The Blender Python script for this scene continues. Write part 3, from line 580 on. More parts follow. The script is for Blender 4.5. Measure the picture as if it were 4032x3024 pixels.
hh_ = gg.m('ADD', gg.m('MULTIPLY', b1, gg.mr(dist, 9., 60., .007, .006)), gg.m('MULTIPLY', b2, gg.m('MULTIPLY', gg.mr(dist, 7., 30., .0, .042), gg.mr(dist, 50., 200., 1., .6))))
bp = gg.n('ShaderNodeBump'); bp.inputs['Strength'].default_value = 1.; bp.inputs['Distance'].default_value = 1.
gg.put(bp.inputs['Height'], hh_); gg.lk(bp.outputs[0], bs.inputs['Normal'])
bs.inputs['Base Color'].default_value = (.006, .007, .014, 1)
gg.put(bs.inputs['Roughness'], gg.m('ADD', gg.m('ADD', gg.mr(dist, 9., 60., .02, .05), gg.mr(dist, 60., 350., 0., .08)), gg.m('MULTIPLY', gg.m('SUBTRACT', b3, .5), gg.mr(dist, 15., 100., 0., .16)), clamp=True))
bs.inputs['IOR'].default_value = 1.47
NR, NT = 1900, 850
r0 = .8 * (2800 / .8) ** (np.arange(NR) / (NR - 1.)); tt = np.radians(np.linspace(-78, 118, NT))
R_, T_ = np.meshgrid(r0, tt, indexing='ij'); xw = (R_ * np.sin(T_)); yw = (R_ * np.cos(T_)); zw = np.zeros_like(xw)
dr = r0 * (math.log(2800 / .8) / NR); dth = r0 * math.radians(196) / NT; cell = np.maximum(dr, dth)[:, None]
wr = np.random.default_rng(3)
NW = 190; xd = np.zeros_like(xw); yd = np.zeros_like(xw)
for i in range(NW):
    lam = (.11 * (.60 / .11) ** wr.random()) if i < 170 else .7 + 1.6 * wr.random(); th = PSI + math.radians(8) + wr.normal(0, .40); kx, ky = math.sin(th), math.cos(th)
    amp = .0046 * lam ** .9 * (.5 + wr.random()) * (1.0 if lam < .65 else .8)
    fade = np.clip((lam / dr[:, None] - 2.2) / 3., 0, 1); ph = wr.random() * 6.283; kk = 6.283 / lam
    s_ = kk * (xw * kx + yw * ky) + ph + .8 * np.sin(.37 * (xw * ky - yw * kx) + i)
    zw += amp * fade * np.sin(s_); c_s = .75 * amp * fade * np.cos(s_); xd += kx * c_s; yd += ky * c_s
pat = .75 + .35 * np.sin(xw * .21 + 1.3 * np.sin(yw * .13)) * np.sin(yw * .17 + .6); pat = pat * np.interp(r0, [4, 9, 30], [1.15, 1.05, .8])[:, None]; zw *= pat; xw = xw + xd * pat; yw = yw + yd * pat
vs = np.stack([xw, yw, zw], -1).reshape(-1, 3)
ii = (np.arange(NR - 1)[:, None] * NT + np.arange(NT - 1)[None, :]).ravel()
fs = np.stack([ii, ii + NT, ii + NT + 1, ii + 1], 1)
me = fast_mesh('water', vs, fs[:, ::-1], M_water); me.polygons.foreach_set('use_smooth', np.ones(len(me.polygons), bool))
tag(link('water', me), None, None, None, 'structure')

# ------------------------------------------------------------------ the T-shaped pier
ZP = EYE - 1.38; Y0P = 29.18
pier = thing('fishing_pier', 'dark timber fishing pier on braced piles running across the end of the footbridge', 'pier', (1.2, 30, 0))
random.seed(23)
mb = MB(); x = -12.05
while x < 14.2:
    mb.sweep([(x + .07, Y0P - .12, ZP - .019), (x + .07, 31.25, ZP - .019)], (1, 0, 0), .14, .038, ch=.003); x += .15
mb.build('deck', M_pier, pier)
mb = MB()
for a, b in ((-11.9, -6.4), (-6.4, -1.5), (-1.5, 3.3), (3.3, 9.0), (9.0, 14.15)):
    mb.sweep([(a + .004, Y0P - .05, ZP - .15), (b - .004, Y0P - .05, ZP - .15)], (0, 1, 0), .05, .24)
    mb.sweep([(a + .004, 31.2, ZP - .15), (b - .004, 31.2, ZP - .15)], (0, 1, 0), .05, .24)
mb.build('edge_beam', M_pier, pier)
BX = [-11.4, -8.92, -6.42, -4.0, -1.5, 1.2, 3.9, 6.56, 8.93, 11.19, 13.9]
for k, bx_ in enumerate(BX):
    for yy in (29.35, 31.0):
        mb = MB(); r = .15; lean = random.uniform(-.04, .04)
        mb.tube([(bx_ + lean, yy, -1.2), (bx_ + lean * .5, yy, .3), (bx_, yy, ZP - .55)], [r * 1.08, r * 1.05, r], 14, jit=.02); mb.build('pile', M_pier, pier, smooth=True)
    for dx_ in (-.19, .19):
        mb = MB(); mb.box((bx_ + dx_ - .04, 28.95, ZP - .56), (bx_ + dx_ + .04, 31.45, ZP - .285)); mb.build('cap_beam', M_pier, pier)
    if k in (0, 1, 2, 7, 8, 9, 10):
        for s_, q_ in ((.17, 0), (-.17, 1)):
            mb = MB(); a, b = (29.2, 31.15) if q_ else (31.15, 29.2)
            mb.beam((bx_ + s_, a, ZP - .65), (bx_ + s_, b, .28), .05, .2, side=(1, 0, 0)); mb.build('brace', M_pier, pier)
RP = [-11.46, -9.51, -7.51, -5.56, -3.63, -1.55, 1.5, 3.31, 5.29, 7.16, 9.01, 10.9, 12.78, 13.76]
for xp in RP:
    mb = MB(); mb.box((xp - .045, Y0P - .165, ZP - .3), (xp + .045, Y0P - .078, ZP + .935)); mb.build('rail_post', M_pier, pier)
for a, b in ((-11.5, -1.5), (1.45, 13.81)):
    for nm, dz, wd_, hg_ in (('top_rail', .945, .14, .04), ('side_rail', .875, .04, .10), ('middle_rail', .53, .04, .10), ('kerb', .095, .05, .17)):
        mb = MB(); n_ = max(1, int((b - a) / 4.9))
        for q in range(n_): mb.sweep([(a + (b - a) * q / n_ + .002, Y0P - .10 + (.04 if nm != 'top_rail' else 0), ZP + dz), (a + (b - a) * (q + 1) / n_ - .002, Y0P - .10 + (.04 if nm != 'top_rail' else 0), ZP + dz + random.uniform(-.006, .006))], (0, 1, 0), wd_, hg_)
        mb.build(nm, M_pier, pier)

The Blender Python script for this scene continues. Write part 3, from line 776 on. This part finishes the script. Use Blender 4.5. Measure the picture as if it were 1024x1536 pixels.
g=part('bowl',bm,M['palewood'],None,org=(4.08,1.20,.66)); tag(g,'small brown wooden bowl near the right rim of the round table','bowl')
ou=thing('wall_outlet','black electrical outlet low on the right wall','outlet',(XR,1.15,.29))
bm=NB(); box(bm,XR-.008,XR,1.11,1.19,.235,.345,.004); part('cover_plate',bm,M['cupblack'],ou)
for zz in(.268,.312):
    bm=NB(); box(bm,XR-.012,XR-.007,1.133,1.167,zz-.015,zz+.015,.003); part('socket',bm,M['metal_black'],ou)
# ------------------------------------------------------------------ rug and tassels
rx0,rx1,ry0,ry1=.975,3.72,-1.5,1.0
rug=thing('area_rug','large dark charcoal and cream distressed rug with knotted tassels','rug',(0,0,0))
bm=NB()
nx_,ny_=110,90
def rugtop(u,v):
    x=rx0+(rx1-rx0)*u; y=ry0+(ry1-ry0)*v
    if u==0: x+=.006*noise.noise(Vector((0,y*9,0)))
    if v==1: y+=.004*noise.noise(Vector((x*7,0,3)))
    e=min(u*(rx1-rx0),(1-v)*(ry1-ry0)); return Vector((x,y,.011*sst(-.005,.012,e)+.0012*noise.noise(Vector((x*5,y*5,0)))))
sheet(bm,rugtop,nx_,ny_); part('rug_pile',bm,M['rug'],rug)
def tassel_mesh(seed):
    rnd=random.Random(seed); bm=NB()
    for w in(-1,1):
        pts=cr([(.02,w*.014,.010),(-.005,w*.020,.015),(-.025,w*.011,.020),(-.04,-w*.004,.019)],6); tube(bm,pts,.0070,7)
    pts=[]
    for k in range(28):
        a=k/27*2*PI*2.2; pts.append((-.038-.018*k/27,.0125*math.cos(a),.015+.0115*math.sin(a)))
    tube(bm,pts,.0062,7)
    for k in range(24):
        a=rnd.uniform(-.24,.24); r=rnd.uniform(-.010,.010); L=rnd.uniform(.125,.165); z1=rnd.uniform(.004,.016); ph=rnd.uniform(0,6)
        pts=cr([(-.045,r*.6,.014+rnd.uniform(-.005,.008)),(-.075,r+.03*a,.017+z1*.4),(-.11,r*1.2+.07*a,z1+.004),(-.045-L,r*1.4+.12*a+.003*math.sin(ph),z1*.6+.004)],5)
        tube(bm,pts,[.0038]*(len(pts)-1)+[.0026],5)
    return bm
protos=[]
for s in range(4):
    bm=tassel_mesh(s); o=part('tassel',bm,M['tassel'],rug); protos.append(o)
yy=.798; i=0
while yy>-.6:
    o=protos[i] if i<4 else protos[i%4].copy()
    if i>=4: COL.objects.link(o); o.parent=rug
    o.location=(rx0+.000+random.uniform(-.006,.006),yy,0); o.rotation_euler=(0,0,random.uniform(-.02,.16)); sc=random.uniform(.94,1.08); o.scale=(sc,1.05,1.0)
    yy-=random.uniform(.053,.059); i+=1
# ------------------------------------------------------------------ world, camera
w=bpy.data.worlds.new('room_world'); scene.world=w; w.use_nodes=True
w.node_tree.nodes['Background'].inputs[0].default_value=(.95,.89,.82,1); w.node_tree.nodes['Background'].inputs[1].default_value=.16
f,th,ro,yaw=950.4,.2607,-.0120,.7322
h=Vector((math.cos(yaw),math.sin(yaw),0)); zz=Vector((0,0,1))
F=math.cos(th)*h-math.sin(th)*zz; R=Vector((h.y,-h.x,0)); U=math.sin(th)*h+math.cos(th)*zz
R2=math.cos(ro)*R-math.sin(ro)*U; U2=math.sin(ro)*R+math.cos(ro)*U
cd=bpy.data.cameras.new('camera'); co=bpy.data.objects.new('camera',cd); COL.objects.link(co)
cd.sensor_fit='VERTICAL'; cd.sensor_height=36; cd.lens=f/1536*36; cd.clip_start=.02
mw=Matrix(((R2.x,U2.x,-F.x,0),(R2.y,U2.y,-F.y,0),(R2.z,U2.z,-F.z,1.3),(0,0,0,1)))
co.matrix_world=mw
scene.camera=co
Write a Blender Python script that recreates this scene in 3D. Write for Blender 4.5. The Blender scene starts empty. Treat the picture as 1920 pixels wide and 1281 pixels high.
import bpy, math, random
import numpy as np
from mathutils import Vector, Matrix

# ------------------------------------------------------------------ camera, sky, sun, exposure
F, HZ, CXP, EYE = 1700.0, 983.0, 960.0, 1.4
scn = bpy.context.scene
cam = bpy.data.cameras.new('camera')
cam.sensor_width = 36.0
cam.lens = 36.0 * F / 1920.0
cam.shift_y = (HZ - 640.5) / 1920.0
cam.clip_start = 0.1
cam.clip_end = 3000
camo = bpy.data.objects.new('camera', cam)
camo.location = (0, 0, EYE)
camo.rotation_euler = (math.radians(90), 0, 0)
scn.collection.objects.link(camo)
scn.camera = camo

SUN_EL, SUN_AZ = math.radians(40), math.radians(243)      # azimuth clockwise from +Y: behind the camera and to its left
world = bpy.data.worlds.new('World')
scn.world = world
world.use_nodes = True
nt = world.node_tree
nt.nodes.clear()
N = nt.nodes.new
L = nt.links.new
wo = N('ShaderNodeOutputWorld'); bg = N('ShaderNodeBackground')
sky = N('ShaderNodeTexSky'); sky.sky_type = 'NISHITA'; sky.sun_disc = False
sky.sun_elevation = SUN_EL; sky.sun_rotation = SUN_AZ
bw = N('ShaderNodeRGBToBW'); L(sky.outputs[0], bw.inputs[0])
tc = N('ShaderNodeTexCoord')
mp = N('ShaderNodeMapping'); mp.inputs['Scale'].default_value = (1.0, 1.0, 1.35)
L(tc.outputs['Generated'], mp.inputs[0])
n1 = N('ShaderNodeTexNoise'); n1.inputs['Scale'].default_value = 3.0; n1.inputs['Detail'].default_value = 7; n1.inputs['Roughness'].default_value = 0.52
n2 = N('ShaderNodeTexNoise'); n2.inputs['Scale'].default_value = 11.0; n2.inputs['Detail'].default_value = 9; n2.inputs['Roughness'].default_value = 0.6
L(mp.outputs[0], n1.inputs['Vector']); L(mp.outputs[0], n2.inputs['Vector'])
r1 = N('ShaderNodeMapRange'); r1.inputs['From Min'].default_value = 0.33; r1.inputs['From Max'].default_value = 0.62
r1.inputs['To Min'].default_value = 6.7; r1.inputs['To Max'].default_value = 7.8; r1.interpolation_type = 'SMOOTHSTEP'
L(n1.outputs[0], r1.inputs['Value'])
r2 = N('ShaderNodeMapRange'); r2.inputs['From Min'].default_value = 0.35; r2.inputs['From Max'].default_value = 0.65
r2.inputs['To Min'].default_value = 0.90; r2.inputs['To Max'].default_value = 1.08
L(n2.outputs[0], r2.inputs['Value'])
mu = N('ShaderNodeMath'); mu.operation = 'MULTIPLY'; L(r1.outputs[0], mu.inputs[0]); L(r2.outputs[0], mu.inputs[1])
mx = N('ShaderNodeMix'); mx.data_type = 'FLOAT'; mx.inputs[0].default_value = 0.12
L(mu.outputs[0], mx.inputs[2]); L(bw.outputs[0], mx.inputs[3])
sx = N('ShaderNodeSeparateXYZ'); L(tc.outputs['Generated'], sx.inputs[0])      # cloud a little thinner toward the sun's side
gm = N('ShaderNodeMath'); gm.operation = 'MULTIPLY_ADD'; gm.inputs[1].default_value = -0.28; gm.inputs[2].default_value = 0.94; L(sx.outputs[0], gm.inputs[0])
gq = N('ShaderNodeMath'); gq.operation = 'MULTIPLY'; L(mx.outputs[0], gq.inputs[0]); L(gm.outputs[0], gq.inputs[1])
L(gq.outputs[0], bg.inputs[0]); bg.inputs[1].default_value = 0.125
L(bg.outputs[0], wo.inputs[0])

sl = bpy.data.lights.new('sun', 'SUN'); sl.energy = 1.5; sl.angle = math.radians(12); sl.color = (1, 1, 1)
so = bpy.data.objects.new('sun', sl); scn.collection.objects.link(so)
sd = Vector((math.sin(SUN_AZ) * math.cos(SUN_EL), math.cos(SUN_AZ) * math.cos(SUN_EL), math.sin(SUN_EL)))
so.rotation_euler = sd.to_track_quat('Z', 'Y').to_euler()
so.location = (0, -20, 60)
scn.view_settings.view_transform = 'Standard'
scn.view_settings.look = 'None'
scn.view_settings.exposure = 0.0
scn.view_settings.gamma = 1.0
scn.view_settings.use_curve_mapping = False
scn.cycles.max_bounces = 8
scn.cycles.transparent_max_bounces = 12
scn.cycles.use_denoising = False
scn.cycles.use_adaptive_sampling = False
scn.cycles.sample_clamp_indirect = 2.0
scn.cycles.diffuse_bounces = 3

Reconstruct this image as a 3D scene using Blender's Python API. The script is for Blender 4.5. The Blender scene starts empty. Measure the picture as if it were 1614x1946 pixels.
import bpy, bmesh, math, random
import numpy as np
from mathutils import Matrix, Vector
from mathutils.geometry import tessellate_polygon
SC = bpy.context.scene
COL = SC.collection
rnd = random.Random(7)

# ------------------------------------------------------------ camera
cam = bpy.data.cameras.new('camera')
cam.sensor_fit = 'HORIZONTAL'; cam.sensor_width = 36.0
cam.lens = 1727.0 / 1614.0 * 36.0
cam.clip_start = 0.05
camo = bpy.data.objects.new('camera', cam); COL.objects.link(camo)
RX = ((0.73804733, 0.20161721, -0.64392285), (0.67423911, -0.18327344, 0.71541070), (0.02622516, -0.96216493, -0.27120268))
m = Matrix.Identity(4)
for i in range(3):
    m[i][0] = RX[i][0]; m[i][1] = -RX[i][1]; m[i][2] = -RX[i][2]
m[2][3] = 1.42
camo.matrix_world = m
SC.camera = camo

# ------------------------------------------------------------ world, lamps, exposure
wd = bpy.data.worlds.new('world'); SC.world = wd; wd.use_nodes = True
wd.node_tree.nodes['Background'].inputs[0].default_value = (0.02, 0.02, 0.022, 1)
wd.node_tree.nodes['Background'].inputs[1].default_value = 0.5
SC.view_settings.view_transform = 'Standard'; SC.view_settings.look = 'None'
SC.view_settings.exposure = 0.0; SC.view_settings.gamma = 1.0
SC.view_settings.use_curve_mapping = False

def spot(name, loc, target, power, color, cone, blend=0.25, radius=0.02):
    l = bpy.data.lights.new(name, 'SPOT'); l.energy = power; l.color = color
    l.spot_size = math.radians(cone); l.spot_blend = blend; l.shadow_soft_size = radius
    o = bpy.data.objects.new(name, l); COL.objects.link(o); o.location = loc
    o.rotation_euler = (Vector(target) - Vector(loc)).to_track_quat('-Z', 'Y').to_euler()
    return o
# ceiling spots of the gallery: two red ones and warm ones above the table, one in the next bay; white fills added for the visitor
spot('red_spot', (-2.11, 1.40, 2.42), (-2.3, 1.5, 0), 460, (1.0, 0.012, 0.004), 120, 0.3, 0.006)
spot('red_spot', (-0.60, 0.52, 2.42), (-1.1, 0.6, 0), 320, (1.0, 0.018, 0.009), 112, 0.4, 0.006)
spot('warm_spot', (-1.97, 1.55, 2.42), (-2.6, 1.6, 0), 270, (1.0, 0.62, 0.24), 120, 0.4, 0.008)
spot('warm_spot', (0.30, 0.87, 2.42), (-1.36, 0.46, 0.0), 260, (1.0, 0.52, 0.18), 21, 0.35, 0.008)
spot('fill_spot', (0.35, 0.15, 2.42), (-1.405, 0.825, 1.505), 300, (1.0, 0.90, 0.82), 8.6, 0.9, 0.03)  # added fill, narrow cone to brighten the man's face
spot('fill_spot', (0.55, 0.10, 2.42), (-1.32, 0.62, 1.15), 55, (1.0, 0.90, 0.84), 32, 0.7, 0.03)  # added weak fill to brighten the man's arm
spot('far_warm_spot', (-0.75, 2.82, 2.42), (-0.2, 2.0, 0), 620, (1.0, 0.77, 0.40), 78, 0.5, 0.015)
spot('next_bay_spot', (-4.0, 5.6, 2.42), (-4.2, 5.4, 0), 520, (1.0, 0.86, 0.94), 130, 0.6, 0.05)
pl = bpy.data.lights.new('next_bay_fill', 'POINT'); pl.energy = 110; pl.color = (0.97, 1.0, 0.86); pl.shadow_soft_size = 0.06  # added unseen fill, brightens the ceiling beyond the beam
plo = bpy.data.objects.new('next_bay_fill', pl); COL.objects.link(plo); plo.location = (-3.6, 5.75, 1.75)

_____

● Stated exercise
Write the number of lines containing the word "empty" and nothing besides it.

● Reply to the exercise
2